This day a reconnoitring party started from the north side of Quantico Creek, and occupied Dumfries, Va. From the river to the village the road was strewn with dead horses. Some were in harness attached to wagons. The rebel force in and around Dumfries was composed of Texans, Alabamians, South--Carolinians, under the command of Wigfall, of Texas. About thirty cartridge and cap-boxes, some blankets, flour, etc., were found in the house used as Wigfall's headquarters. A large quantity of shells and cartridges were also stowed away in a barn, and seventy-five boxes of ammunition were found near the creek.--N. Y. Commercial, March 17.


The United States frigate Cumberland, which was sunk by the attack of the Merrimac, rebel steamer, still keeps her masts above water, and the Stars and Stripes are yet flying at her masthead.


A Naval expedition, composed of the gunboats Benton, Louisville, Cincinnati, Carondelet and Conestoga, under Flag-Officer Foote, left Cairo, Ill., at seven o'clock this morning.

At Columbus they were joined by the Pittsburgh, [61] St.

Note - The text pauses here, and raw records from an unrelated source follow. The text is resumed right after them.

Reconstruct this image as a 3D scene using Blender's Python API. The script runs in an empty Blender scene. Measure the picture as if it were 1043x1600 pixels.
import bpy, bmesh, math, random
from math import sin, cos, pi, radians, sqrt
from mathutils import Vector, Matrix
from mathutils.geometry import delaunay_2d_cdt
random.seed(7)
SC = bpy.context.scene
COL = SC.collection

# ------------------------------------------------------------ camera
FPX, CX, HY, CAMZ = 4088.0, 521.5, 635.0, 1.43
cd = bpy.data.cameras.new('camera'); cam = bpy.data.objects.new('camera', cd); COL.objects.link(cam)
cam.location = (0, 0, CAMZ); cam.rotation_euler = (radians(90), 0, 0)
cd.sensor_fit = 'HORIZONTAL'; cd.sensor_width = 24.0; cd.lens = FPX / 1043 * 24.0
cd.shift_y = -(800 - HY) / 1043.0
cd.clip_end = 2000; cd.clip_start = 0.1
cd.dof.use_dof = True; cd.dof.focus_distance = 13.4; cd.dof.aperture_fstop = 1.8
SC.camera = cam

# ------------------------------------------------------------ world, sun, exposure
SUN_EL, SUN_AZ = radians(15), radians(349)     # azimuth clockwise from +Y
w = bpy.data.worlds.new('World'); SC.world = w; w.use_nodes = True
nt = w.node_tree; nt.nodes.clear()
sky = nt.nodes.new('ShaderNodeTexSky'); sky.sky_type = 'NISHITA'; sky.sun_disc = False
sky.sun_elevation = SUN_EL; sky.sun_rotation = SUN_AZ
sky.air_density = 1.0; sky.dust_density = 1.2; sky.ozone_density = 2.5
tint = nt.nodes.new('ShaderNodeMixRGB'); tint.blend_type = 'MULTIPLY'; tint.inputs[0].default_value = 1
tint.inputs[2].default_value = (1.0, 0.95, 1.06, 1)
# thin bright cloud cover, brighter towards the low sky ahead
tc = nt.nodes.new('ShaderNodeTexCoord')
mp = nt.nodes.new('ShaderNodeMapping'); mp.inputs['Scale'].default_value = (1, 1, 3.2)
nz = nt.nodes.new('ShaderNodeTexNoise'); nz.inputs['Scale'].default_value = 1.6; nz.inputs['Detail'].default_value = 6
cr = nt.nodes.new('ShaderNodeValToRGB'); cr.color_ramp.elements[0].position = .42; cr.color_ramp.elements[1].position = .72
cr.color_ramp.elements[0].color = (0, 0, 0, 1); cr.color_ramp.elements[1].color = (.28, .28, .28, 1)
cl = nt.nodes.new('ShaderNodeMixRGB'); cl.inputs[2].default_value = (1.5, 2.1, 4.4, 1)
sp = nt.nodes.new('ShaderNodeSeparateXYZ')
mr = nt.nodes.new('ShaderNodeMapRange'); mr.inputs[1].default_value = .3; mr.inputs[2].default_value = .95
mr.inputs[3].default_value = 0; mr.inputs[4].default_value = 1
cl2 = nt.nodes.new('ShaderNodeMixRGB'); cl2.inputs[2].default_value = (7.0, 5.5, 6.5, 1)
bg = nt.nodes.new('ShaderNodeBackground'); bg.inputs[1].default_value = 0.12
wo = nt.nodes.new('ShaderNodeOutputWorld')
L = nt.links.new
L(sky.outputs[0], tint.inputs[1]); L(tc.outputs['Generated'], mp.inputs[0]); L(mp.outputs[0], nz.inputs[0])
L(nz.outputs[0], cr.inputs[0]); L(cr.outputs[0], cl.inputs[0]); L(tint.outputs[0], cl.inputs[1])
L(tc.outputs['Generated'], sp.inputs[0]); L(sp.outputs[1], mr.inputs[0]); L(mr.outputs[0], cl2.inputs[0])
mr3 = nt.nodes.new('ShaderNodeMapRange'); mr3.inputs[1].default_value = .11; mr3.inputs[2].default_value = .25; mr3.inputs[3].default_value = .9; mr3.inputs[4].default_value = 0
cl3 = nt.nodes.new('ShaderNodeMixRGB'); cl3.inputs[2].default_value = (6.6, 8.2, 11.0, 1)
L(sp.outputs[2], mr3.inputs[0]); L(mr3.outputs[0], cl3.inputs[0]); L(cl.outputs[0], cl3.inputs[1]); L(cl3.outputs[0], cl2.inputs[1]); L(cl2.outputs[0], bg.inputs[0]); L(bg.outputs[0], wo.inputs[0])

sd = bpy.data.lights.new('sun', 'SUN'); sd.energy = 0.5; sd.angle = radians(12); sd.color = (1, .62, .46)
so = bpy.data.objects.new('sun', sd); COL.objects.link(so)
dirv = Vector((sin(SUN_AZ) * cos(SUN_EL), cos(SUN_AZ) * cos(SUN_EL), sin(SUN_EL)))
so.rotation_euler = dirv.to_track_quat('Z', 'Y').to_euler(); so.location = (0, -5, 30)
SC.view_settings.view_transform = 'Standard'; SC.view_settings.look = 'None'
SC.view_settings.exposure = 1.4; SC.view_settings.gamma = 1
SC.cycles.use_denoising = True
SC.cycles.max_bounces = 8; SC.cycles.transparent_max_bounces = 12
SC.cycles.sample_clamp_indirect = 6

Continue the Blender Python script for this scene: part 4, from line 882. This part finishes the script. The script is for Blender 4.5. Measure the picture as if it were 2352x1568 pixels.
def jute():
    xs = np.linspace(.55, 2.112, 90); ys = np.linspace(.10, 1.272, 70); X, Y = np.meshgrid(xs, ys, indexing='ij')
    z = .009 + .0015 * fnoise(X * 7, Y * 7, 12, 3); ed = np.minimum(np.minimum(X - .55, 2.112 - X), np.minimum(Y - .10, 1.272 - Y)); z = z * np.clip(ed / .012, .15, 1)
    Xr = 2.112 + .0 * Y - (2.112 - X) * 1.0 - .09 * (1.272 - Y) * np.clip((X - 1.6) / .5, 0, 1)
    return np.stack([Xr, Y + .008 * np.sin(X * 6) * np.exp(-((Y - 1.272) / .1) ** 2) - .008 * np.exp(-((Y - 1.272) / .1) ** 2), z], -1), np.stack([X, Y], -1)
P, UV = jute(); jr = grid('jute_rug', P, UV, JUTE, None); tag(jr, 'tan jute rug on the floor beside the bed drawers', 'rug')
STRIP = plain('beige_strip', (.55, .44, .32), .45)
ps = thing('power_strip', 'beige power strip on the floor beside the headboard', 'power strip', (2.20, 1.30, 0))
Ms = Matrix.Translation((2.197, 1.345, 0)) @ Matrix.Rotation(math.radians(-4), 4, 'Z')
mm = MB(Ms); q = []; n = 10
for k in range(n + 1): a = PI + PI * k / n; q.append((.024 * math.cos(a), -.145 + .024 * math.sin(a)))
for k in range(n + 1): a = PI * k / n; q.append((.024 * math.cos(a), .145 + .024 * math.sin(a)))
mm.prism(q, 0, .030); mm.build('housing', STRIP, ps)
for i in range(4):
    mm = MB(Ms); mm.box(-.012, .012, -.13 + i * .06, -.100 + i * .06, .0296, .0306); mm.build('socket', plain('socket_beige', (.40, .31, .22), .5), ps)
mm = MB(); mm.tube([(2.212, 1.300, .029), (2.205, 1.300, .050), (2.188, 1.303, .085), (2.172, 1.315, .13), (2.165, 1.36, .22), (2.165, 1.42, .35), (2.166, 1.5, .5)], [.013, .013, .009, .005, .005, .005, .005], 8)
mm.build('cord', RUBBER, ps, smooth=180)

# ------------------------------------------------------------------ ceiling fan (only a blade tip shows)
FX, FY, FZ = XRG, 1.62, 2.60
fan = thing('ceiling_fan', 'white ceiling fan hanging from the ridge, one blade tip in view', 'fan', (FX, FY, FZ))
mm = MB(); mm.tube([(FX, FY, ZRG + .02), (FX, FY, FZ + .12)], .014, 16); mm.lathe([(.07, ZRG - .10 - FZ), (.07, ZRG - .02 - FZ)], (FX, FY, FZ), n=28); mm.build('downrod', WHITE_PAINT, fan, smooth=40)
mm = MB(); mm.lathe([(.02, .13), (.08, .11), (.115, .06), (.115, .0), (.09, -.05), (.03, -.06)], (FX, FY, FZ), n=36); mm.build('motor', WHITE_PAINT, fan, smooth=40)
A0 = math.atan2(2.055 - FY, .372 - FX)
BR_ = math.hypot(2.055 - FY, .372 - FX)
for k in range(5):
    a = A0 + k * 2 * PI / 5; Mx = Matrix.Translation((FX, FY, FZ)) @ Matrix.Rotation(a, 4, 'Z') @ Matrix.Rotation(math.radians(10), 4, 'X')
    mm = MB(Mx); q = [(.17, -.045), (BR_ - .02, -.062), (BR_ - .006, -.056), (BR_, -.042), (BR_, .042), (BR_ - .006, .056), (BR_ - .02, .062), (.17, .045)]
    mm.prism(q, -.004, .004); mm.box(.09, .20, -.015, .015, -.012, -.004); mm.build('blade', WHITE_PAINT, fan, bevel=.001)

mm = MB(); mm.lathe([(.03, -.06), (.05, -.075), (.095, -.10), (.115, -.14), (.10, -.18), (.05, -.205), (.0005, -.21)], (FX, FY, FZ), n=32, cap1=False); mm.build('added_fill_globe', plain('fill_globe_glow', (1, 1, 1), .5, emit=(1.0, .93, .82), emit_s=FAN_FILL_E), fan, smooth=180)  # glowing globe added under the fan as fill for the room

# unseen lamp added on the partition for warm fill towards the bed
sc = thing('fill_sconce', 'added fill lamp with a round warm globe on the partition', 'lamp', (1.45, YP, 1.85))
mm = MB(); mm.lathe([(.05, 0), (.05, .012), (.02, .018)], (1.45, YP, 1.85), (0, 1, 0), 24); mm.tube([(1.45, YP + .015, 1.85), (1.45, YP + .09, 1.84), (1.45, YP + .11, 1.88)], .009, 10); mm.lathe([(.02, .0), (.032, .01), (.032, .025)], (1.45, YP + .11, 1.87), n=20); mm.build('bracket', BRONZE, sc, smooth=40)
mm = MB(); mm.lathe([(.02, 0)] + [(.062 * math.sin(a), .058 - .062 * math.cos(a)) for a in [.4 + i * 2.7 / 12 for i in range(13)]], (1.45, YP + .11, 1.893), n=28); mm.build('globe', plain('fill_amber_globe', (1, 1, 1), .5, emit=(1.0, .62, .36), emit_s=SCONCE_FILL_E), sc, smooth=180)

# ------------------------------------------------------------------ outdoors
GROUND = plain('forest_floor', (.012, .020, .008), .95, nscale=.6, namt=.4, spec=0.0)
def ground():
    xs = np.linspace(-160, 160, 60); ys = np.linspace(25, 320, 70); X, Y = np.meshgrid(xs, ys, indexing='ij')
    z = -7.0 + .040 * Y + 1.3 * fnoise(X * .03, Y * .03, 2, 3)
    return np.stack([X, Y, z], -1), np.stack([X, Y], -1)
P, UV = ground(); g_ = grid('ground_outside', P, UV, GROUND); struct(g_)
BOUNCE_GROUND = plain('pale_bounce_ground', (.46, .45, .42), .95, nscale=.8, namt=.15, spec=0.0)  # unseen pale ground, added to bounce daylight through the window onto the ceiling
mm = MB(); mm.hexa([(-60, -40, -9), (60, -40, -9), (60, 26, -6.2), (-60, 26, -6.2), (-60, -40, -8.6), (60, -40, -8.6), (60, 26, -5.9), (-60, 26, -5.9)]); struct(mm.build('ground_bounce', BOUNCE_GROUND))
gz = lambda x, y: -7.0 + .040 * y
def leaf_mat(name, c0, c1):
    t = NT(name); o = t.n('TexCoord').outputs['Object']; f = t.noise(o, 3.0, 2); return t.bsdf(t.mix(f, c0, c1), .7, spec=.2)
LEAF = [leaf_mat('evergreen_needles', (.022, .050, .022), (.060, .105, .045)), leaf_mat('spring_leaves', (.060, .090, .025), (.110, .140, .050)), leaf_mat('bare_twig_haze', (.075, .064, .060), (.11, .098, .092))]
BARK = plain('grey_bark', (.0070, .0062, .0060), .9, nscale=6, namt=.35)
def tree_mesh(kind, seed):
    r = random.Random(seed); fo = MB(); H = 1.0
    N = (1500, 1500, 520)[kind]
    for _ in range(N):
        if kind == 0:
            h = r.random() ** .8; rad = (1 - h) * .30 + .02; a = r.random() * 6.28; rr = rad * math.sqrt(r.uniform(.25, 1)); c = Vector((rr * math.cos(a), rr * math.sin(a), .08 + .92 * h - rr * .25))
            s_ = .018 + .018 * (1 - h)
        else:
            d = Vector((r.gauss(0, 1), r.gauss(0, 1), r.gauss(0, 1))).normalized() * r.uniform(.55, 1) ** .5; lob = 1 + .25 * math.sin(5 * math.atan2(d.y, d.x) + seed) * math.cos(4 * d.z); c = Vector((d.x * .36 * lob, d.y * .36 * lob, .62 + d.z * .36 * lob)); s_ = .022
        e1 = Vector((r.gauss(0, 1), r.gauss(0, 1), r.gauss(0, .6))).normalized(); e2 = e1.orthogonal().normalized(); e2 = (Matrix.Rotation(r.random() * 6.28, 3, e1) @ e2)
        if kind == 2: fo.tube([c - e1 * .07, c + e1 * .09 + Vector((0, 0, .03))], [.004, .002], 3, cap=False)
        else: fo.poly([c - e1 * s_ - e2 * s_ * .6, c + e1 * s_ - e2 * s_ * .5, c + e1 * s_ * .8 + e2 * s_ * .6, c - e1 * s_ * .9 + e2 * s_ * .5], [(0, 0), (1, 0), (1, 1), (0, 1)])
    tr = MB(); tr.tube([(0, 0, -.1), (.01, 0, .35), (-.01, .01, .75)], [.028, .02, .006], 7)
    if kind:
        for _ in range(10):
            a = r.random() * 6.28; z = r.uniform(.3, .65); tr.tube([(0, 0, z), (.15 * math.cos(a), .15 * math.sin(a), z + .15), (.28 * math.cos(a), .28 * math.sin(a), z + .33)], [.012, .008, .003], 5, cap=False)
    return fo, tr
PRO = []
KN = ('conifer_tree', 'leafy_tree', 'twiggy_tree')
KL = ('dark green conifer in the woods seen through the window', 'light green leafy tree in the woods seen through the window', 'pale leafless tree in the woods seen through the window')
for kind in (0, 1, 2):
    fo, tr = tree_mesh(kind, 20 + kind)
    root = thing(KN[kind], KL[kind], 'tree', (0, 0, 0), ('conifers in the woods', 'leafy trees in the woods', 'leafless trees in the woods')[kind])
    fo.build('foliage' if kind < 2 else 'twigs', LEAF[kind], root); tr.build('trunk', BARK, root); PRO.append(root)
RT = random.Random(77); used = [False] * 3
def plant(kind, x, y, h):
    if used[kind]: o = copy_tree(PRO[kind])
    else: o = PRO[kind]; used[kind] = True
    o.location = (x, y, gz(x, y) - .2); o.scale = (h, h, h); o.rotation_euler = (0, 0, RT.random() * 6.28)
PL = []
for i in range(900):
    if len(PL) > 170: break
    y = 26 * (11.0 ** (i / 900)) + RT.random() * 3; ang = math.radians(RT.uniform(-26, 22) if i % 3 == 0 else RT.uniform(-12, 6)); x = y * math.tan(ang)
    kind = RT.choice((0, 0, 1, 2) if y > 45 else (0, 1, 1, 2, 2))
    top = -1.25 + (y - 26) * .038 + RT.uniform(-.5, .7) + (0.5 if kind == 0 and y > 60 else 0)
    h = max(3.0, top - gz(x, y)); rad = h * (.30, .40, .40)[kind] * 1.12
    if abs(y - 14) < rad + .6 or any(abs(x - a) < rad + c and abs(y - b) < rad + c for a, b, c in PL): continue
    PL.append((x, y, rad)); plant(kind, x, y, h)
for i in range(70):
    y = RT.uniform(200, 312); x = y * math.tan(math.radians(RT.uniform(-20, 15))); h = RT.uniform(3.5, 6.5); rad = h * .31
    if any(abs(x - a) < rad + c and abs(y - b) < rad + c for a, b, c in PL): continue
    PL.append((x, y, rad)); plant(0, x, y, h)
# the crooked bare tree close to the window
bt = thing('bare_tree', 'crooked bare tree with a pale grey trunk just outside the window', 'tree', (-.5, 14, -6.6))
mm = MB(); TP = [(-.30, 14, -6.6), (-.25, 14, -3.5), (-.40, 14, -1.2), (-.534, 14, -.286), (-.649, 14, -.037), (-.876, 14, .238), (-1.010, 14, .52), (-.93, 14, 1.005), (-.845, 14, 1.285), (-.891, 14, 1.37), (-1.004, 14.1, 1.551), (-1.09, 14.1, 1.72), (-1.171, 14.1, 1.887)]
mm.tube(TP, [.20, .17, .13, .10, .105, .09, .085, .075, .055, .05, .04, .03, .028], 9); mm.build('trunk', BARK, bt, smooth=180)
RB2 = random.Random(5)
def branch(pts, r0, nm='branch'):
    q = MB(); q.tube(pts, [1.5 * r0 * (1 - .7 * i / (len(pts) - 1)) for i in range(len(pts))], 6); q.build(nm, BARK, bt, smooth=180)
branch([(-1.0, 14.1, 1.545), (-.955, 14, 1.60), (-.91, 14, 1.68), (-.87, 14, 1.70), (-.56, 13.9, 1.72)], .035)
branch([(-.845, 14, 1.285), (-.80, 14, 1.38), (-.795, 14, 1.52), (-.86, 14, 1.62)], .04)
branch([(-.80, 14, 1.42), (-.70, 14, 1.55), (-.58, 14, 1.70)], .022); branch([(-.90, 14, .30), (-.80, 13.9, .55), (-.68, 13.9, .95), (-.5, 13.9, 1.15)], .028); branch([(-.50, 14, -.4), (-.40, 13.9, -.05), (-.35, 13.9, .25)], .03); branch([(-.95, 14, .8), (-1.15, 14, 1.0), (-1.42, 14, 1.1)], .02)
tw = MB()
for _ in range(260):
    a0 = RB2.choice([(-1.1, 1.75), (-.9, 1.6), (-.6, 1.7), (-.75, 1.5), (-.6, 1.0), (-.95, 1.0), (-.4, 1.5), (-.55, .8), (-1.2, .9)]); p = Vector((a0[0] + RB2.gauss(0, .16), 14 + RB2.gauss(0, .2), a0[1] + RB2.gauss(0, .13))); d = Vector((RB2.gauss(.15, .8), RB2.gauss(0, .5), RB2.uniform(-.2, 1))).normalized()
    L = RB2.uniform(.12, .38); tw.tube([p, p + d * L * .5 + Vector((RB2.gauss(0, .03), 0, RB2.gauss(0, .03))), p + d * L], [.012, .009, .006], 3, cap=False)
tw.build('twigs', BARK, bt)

Louis and Mound City, and were overtaken by eight mortar-boats, in tow of four steamers, with transports and ordnance-boats. They arrived at Hickman, Ky., at half-past 4 o'clock this afternoon.

The mounted pickets of the enemy were in sight on the bluff, when two companies of the Twenty-seventh Illinois regiment were sent after them, but they escaped.--N. Y. Herald, March 16.


Early yesterday morning the Island Belle entered Aquia Creek, Va., near the pier and commenced shelling the battery on the hill, the battery on the water — line having been abandoned. The fire was returned from the hill-battery. No harm was done to the Island Belle, save the carrying away of a piece of joiner's work from the engine-room by a fragment of a shell. Later in the day the Anacostia and the Yankee shelled the field-battery at Boyd's Hole, and, after a lively interchange of iron compliments, which did no harm to the vessels, they both retired.

The steamer Yankee visited the Navy-Yard at Washington, took on board a quantity of shell, and to-day, with the Anacostia, she proceeded to shell the rebel batteries at Aquia Creek. The enemy replied briskly with their guns, but failed to reach the Yankee, although they made several excellent line-shots. One shell struck but a short distance from the Yankee, in direct range with her wheel-house. Most of the shots were too high for the Anacostia, many of them passing over to a great distance. The heavy guns of the Yankee enabled her to lie off out of range, and drop her shells with precision into the batteries. After firing some time the Yankee and Anacostia hauled off, without being struck.


Gen. Lew. Wallace's division went to Purdy, McNair County, Tenn., burned the bridge, and took up the track, on the railroad leading from Humboldt to Corinth, Miss., cutting off a train heavily laden with troops, which arrived while the bridge was burning.--N. Y. World, March 17.